Press Release

Locks Gallery will open its fall season with an exhibition of landscapes and interiors by the well-known Philadelphia painter Elizabeth Osborne. Osborne is a prominent teacher and has shown extensively in Philadelphia and around the country. Her first solo exhibition with the Locks Gallery was twenty-seven years ago. Osborne also has a long relationship with the Pennsylvania Academy of the Fine Arts, where she was a student and has been an instructor since 1961. She was third woman to be hired as a teacher by the Academy, making her a pioneer and mentor to a generation of Philadelphia artists.

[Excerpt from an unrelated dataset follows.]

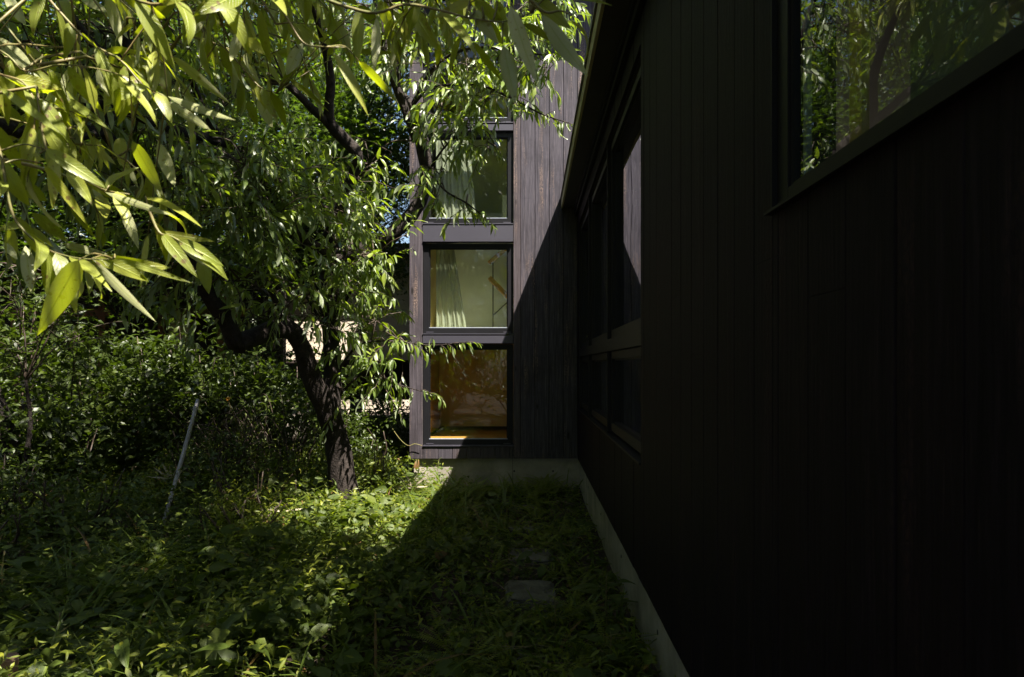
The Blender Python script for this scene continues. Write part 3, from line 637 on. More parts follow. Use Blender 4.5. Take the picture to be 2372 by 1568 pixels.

These new works include several of Osborne's abstracted, almost calligraphic,landscapes. Osborne is a sophisticated colorist and these scenes are rendered in vivid and evocative hues. Mountains, water, and the sky are portrayed using large-scale strokes made up of bands of colors. The landscapes almost become pure abstractions, but there is always a sense of the light and color of an actual place. The paintings depict islands off the coast of Maine and the Sleahead area of Ireland.

Bands of color are also repeated in Osborne's new interior paintings. They appear in one painting as a stack of books, in another as a piece of fabric, and in a third as a Minimalist painting hanging on the wall. Other paintings appear in these interiors, including Osborne's own landscapes, allowing Osborne to play with many modes of representation in one piece. A flower is painted with every detail shown, but is set in a vase rendered with one masterly brushstroke. Osborne's wit and virtuoistic ability are visible in these beautiful and distinctive paintings.

Born in Philadelphia, Osborne attended the Pennsylvania Academy of the Fine Arts, where she was the recipient of several prestigious fellowships, including a Fulbright. Osborne continued her studies at the University of Pennsylvania where she received her M.F.A. She returned to P.A.F.A. in 1961 as an instructor and continues to teach there today.

Her work is in many prestigious public and private collections including the Philadelphia Museum of Art; the Pennsylvania Academy of the Fine Arts; the Pennsylvania State Museum; the Delaware Art Museum; the Marian Koogler McNay Art Museum, San Antonio, TX; Bryn Mawr College; and Woodmere Art Museum.

The exhibition is accompanied by a fully-illustrated catalogue.